True faith is never merely a source of spiritual comfort. A ‘faith’ that avoids the struggle is really a temptation against true faith. Jonathan Myrick Daniels stands within our Episcopal heritage as a witness to true faith—the kind of faith that our church and our world desperately needs. A faith that did not avoid the struggle, a faith that knew the fire and division that Christ brings. In our reading from the Letter to the Hebrews we’re reminded of the great cloud of witnesses, of saints and martyrs, who suffered and struggled for this kind of faith.

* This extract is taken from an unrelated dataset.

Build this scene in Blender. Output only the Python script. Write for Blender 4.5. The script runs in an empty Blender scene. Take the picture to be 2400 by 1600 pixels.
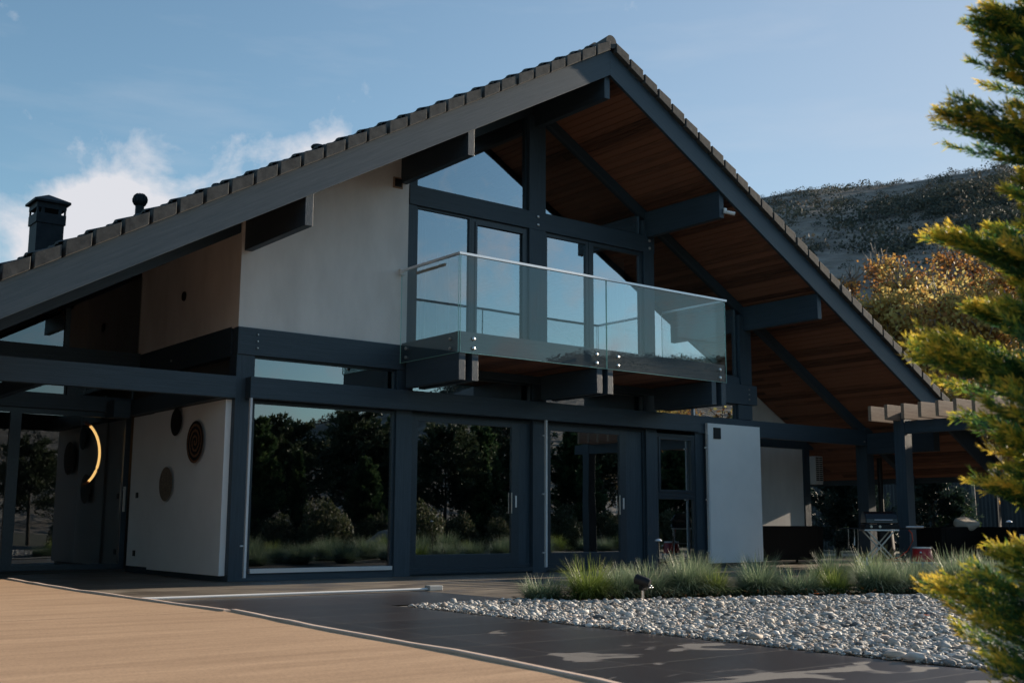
import bpy, bmesh, math, random
import numpy as np
from mathutils import Vector, Matrix
S = bpy.context.scene
C = S.collection
R = math.radians
# ------------------------------------------------------------------ camera
cam_d = bpy.data.cameras.new('camera'); cam = bpy.data.objects.new('camera', cam_d); C.objects.link(cam)
yaw, pit, rol = R(38.009), R(9.038), R(0.2405)
fw = Vector((math.sin(yaw)*math.cos(pit), math.cos(yaw)*math.cos(pit), math.sin(pit)))
ri = Vector((math.cos(yaw), -math.sin(yaw), 0)); up = ri.cross(fw)
r2 = ri*math.cos(rol)+up*math.sin(rol); u2 = up*math.cos(rol)-ri*math.sin(rol)
M = Matrix(((r2.x, u2.x, -fw.x, 0), (r2.y, u2.y, -fw.y, 0), (r2.z, u2.z, -fw.z, .84), (0, 0, 0, 1)))
cam.matrix_world = M
cam_d.sensor_width = 36; cam_d.lens = 2669.5/2400*36
cam_d.clip_start = .1; cam_d.clip_end = 3000
cam_d.dof.use_dof = True; cam_d.dof.focus_distance = 11.0; cam_d.dof.aperture_fstop = 4.5
S.camera = cam
S.render.resolution_x = 1024; S.render.resolution_y = 682
# ------------------------------------------------------------------ light
SUN_AZ, SUN_EL = 94.3, 16.5
EXPO = 0.81
SKY = 0.11
sd = bpy.data.lights.new('sun', 'SUN'); sd.energy = 5.0; sd.angle = R(.5); sd.color = (1, .84, .66)
so = bpy.data.objects.new('sun', sd); C.objects.link(so)
sdir = Vector((math.sin(R(SUN_AZ))*math.cos(R(SUN_EL)), math.cos(R(SUN_AZ))*math.cos(R(SUN_EL)), math.sin(R(SUN_EL))))
so.rotation_euler = sdir.to_track_quat('Z', 'Y').to_euler(); so.location = (60, 0, 30)
S.view_settings.view_transform = 'Standard'; S.view_settings.look = 'None'
S.view_settings.exposure = EXPO; S.view_settings.gamma = 1
W = bpy.data.worlds.new('World'); S.world = W; W.use_nodes = True
def build_world():
    nt = W.node_tree; nt.nodes.clear(); N = nt.nodes.new; L = nt.links.new
    out = N('ShaderNodeOutputWorld'); bg = N('ShaderNodeBackground'); bg.inputs[1].default_value = SKY
    sky = N('ShaderNodeTexSky'); sky.sky_type = 'NISHITA'; sky.sun_disc = False
    sky.sun_elevation = R(SUN_EL); sky.sun_rotation = R(SUN_AZ); sky.altitude = 300
    sky.air_density = 1.0; sky.dust_density = .5; sky.ozone_density = 2.6
    tc = N('ShaderNodeTexCoord')
    cov = None
    def math_(op, a, b=None, clamp=False):
        m = N('ShaderNodeMath'); m.operation = op; m.use_clamp = clamp
        for i, v in enumerate((a, b)):
            if v is None: continue
            if isinstance(v, (int, float)): m.inputs[i].default_value = v
            else: L(v, m.inputs[i])
        return m.outputs[0]
    nz = N('ShaderNodeTexNoise'); nz.inputs['Scale'].default_value = 15; nz.inputs['Detail'].default_value = 10
    nz.inputs['Roughness'].default_value = .60; nz.inputs['Distortion'].default_value = .3
    L(tc.outputs['Generated'], nz.inputs['Vector'])
    # cumulus banks: (azimuth, elevation, radius in degrees, amount)
    for az, el, rad, amt in ((17.6, 13.3, 3.1, .60), (19.0, 16.4, 1.8, .22), (13.0, 13.0, 3.0, .17), (24.2, 16.8, 2.6, .33), (28.4, 18.0, 1.8, .27), (16, 9.5, 4.5, .24), (140, 9, 14, .22), (160, 7, 10, .22)):
        d = (math.sin(R(az))*math.cos(R(el)), math.cos(R(az))*math.cos(R(el)), math.sin(R(el)))
        vd = N('ShaderNodeVectorMath'); vd.operation = 'DISTANCE'; L(tc.outputs['Generated'], vd.inputs[0]); vd.inputs[1].default_value = d
        g = math_('DIVIDE', vd.outputs['Value'], R(rad)); g = math_('MULTIPLY', g, g); g = math_('MULTIPLY', g, -1.0)
        g = math_('EXPONENT', g); g = math_('MULTIPLY', g, amt)
        cov = g if cov is None else math_('ADD', cov, g)
    c = math_('ADD', nz.outputs[0], cov); c = math_('SUBTRACT', c, .68); c = math_('MULTIPLY', c, 4.2, True)
    # thin cirrus
    mp = N('ShaderNodeMapping'); mp.inputs['Scale'].default_value = (2.2, 2.2, 12); mp.inputs['Rotation'].default_value = (0, .12, 0); L(tc.outputs['Generated'], mp.inputs[0])
    n2 = N('ShaderNodeTexNoise'); n2.inputs['Scale'].default_value = 2.2; n2.inputs['Detail'].default_value = 6; n2.inputs['Roughness'].default_value = .55
    L(mp.outputs[0], n2.inputs['Vector'])
    ci = math_('SUBTRACT', n2.outputs[0], .53); ci = math_('MULTIPLY', ci, .55, True)
    tot = math_('MAXIMUM', c, ci)
    mix = N('ShaderNodeMix'); mix.data_type = 'RGBA'; L(tot, mix.inputs[0])
    tn = N('ShaderNodeMix'); tn.data_type = 'RGBA'; tn.blend_type = 'MULTIPLY'; tn.inputs[0].default_value = 1; L(sky.outputs[0], tn.inputs[6]); tn.inputs[7].default_value = (.90, .955, .85, 1); 
    vd = N('ShaderNodeVectorMath'); vd.operation = 'DISTANCE'; L(tc.outputs['Generated'], vd.inputs[0]); vd.inputs[1].default_value = (math.sin(R(68))*math.cos(R(12)), math.cos(R(68))*math.cos(R(12)), math.sin(R(12)))
    g = math_('DIVIDE', vd.outputs['Value'], R(27)); g = math_('MULTIPLY', g, g); g = math_('EXPONENT', math_('MULTIPLY', g, -1.0)); g = math_('MULTIPLY', g, .55)
    vm = N('ShaderNodeMix'); vm.data_type = 'RGBA'; L(g, vm.inputs[0]); L(tn.outputs[2], vm.inputs[6]); kv = 1/SKY/(2**EXPO); vm.inputs[7].default_value = (kv*.46, kv*.47, kv*.56, 1); L(vm.outputs[2], mix.inputs[6])
    k = .80/SKY/(2**EXPO); mix.inputs[7].default_value = (k*.93, k*.94, k*1.0, 1)
    L(mix.outputs[2], bg.inputs[0]); L(bg.outputs[0], out.inputs[0])
build_world()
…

And so let us pray that the fire of our faith may join the great blaze that they with Christ have cast upon Earth.
Amen.
Collect for Jonathan Myrick Daniels, Seminarian and Martyr, 1965:
O God of justice and compassion, you put down the proud and mighty from their place, and lift up the poor and the afflicted: We give you thanks for your faithful witness Jonathan Myrick Daniels, who, in the midst of injustice and violence, risked and gave his life for another; and we pray that we, following his example, may make no peace with oppression; through Jesus Christ the just one, who lives and reigns with you and the Holy Spirit, one God, for ever and ever. Amen.